Managing money while abroad

Leaving your own country to pursue dreams requires money. Money in different currencies. Money in various accounts. Difficult you say? Not if you have the right tools and accounts.

Know the situation

And adjust your money managing accordingly. Easy you may think, just bring the creditcard and you’ll be fine. Wrong! Even though pretty much everyone has a bank account these days. Here in the Philippines a personal bank account is not a given. It’s not even all that common.

A lot of people here only have an account because their employer requires it. So they only use it to receive their salary and run to the ATM once a week to empty the account.

Paying with a creditcard (or any kind of debit card) anywhere is a hassle. Using your creditcard anywhere but larger businesses and hotels is simply not possible. Very often the business you’re at will only accept MasterCard. Or only Visa card. Or their internet is not working or, or ,or…

You guessed it, this is a CASH country.

Choose your bank

Choose a bank that knows how to handle money world wide. A bank that knows how to do money transfers to any bank in the world, not just inside Europe. A bank that isn’t focused on the local economy in a way that they loose sight of the rest of the world. Many banks do, and it’s restrictive and annoying.

This basically means that expecting your card to work here will be optimistic at best. Downright risky and dumb at worst. So make sure you have an actual credit card. Or a well accepted debit card. I have both.

My actual bank however, they tell me they’re internationally oriented. And that’s important. Local banks do not know anything about payments abroad. So transferring money is either expensive, takes weeks or simply isn’t available to you.

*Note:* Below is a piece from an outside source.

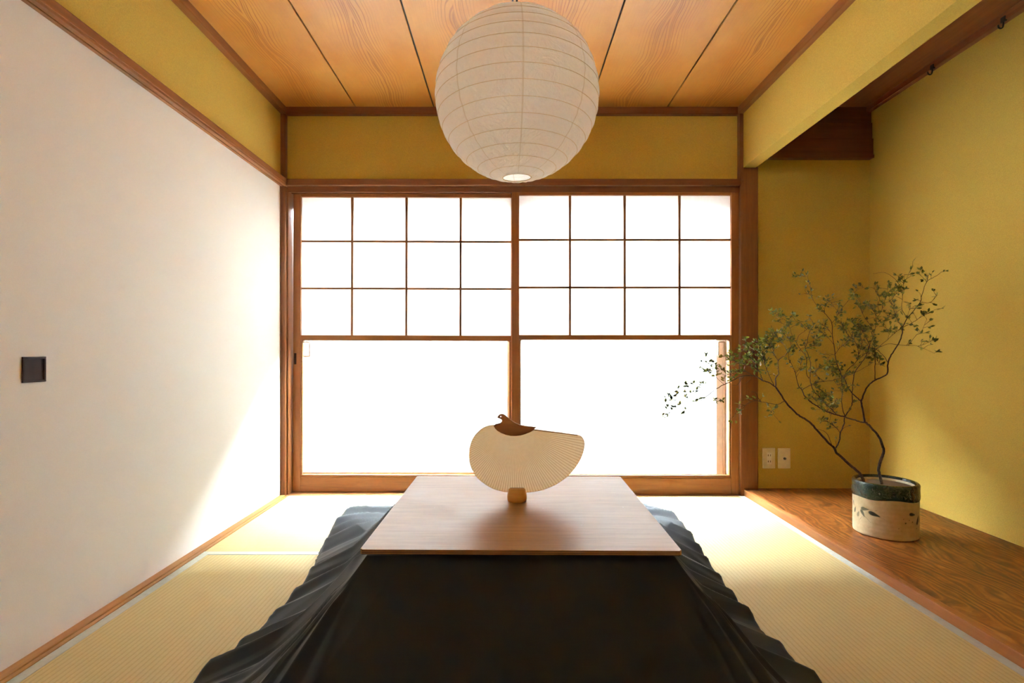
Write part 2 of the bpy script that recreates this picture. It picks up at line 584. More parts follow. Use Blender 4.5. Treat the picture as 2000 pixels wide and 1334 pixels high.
# alcove floor: figured board and its edge strip
struct('floor_alcove', box(XR + 0.032, XT, YN, YB, -0.1, 0.0335, 0.001), M['figured'], 'glossy figured board floor of the alcove', 'floor')
struct('trim_13', box(XR + 0.006, XR + 0.034, YN, YB - 0.028, -0.1, 0.034, 0.004), M['edge_y'], 'orange-brown edge strip of the alcove floor', 'trim')

# near end: unseen transom and windowed next room, added to carry fill light
bm = bmesh.new()
bx(bm, XL - 0.08, XT + 0.1, YN - 0.08, YN, 2.20, 2.3)
bx(bm, XL - 0.08, XR, YN - 0.08, YN, 1.77, 1.84)
bx(bm, XL - 0.08, FRONT_X, YN - 0.08, YN, -0.1, 1.77)
bx(bm, XR, XT + 0.1, YN - 0.08, YN, -0.1, 2.20)
struct('wall_front', bm, M['plaster'], 'ochre wall with a transom opening added to let in fill light', 'wall')
M['white_wall'] = plain('fill_room_white', (0.80, 0.77, 0.70), 0.85, 0.1)
NX0, NX1, NY = -1.9, 2.6, -4.6
bm = bmesh.new()
bx(bm, NX0 - 0.1, NX1 + 0.1, NY - 0.1, NY, -0.1, 2.5)
bx(bm, NX0 - 0.1, XL - 0.08, YN - 0.08, YN, -0.1, 2.5)
bx(bm, XT + 0.1, NX1 + 0.1, YN - 0.08, YN, -0.1, 2.5)
for xx in (NX0 - 0.1, NX1):
    bx(bm, xx, xx + 0.1, NY, YN - 0.08, -0.1, NW_Z0)
    bx(bm, xx, xx + 0.1, NY, YN - 0.08, NW_Z1, 2.5)
    bx(bm, xx, xx + 0.1, NY, NY + 0.4, NW_Z0, NW_Z1)
    bx(bm, xx, xx + 0.1, NY + 0.4 + NW_LEN, YN - 0.08, NW_Z0, NW_Z1)
struct('wall_fill_room', bm, M['white_wall'], 'white walls of the added fill-light room behind the viewpoint', 'wall')
struct('ceiling_fill_room', box(NX0 - 0.1, NX1 + 0.1, NY - 0.1, YN - 0.08, 2.5, 2.56), M['white_wall'], 'white ceiling of the added fill-light room', 'ceiling')
struct('floor_fill_room', box(NX0 - 0.1, NX1 + 0.1, NY - 0.1, YN, -0.16, -0.06), M['sill_x'], 'timber floor of the added fill-light room', 'floor')

# ------------------------------------------------------------------ white sliding door on the left
door = thing('door_1', 'large white papered sliding door along the left wall', 'door', (XL - 0.02, 0.5, 0.004), kind='structure')
bm = bmesh.new()
bx(bm, XL - 0.025, XL, YN, YB - 0.030, 0.004, 1.768)
obj('door_panel', bm, M['fusuma'], door)
obj('door_stile', box(XL - 0.022, XL + 0.0045, YB - 0.036, YB - 0.029, 0.004, 1.766, 0.001), M['trim_y'], door)
# square recessed pull
h = thing('door_handle', None, None, (0, 0, 0))
h.parent = door
h.location = (0.02, 1.4475 - 0.5, 0.776 - 0.004)
py0, py1, pz0, pz1 = 1.412, 1.483, 0.742, 0.812
bm = bmesh.new()
fr = 0.006
bx(bm, XL - 0.001, XL + 0.004, py0, py1, pz0, pz0 + fr, 0.001)
bx(bm, XL - 0.001, XL + 0.004, py0, py1, pz1 - fr, pz1, 0.001)
bx(bm, XL - 0.001, XL + 0.004, py0, py0 + fr, pz0 + fr, pz1 - fr, 0.001)
bx(bm, XL - 0.001, XL + 0.004, py1 - fr, py1, pz0 + fr, pz1 - fr, 0.001)
bx(bm, XL - 0.001, XL + 0.0006, py0 + fr, py1 - fr, pz0 + fr, pz1 - fr)
hm = finish(bm, 'door_handle', M['dark_pull'])
bpy.data.objects.remove(h)
ho = bpy.data.objects.new('door_handle', hm)
COL.objects.link(ho)
hm.transform(Matrix.Translation(-Vector(door.location)))
ho.parent = door
ho['label'] = 'square dark recessed wooden pull'

# ------------------------------------------------------------------ paper screens (window_1 left, window_2 right)
def shoji(name, label, x0, x1, y0, xs, zs, stile, top, mid, bottom, tilt=0.0):
    """xs: upright bars, zs: cross bars, stile width, top/mid/bottom: (low, high) of the rails."""
    y1 = y0 + 0.028
    root = thing(name, label, 'window', ((x0 + x1) / 2, y0 + 0.014, 0.001), kind='structure')
    hz = top[1]
    obj('stile', box(x0, x0 + stile, y0, y1, 0.001, hz, 0.002), M['shoji_z'], root)
    obj('stile', box(x1 - stile, x1, y0, y1, 0.001, hz, 0.002), M['shoji_z'], root)
    a, b = x0 + stile, x1 - stile
    obj('top_rail', box(a, b, y0 + 0.002, y1 - 0.002, top[0], top[1], 0.0015), M['shoji_x'], root)
    obj('middle_rail', box(a, b, y0 + 0.001, y1 - 0.001, mid[0], mid[1], 0.003), M['shoji_x'], root)
    bm = bmesh.new()
    bx(bm, a, b, y0 + 0.001, y1 - 0.001, 0.001, bottom[0], 0.002)
    obj('bottom_rail', bm, M['shoji_x'], root)
    # glazing beads round the lower pane
    bm = bmesh.new()
    w = 0.009
    bx(bm, a, b, y0 + 0.005, y1 - 0.003, bottom[0], bottom[1], 0.002)
    bx(bm, a, a + w, y0 + 0.005, y1 - 0.003, bottom[1], mid[0], 0.002)
    bx(bm, b - w, b, y0 + 0.005, y1 - 0.003, bottom[1], mid[0], 0.002)
    for cx, sx in ((a + w, 1), (b - w, -1)):          # rounded upper corners of the glazed opening
        n = 6
        out = [(cx, mid[0])] + [(cx + sx * 0.012 * (1 - math.sin(q)), mid[0] - 0.012 * (1 - math.cos(q)))
                                for q in (math.pi / 2 * k / n for k in range(n + 1))]
        prism(bm, out, y0 + 0.006, y1 - 0.004)
    obj('glazing_bead', bm, M['shoji_x'], root)
    for x in xs:
        obj('upright_bar', box(x - 0.0066, x + 0.0066, y0 + 0.006, y0 + 0.017, mid[1], top[0], 0.0008), M['shoji_z'], root)
    for z in zs:
        obj('cross_bar', box(a, b, y0 + 0.008, y0 + 0.0165, z - 0.0062, z + 0.0062, 0.0008), M['shoji_x'], root)
    obj('paper', box(a - 0.002, b + 0.002, y0 + 0.0172, y0 + 0.0178, mid[1] - 0.004, top[0] + 0.004), M['shoji_paper'], root, label='white translucent paper')
    obj('pane', box(a + 0.002, b - 0.002, y0 + 0.013, y0 + 0.016, bottom[1] - 0.004, mid[0] + 0.004), M['glass'], root, label='clear glass pane')
    root.rotation_euler = (0, tilt, 0)
    return root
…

Having a local account in the country of your choosing may help a lot with the going on of things. Especially with transaction costs, sending money to yourself from your western account and more. It’s just convenient.

Decide your budget

When managing your money you may want to decide on some sort of budget. I have a monthly budget that I divide in 5 parts. I rarely meet it, but I don’t go over budget too much. Usually.
4 of those parts are for weekly everyday spendings. And the 5th is bills.

The way I live and do things allows me to set some loosely defined budgets for things like food and rent. This I use as a sort of guideline to see how much I can spend for other things.

I have some larger spendings like the monthly rent and utilities. But other than that I can mostly make do with a trip to the ATM once a week and just use the money that’s in my wallet. Most of the time I make it through the week with some cash to spare.

Go all in

I use a few apps to track spendings. In those apps I track all my money. Only keeping an eye on your wallet is pointless in my opinion. Don’t let your Paypal or Creditcard summary surprise you every month. Just keep track of those, too.

I have several bank accounts and Paypal accounts to keep track off. My credit card has every cent accounted for and I track my wallet too. At the end of every day I count my wallet. Enter my spendings. Every monday or so I check and update the rest.

Sometimes it’s a looong and tedious monday because I lost money somewhere. But in the end I know exactly what’s what.

Use software to mind your money

I collect receipts in my wallet. Every end of the day I enter those in “Debit & Credit” the App I use on my laptop (macOS). For the things I do not get a receipt for I enter those in my phone using an App called “Daybook” (Android). This is not really a money tracking app, but it makes a nice list of items with amounts and a category. At the end of the day I transfer that to the laptop, too.

Income gets entered too and as a result I can easily see how much I have, where it came from and where it went. Sometimes I notice I spent too much on hotels or fancy restaurants. Other times I’m surprised by how cheap groceries were that month.

Conclusion

Managing money is important in any situation. Even if you’re just in your own country leading a regular life. But it’s even more important to know your way around the system and to set budgets if you’re in a culture on your own. Don’t get stranded somewhere without money or, worse, knowing you have plenty of money. But you can’t access it.

I’ll never forget a few incidents where I had to drive more than 200km to find a working ATM. Or to “just” go an use the ATM and have it withdraw money but not actually give me money. Or to have my debit card blocked because of the incompetence of the banks available to me.

Not fun, not recommended. So be prepared.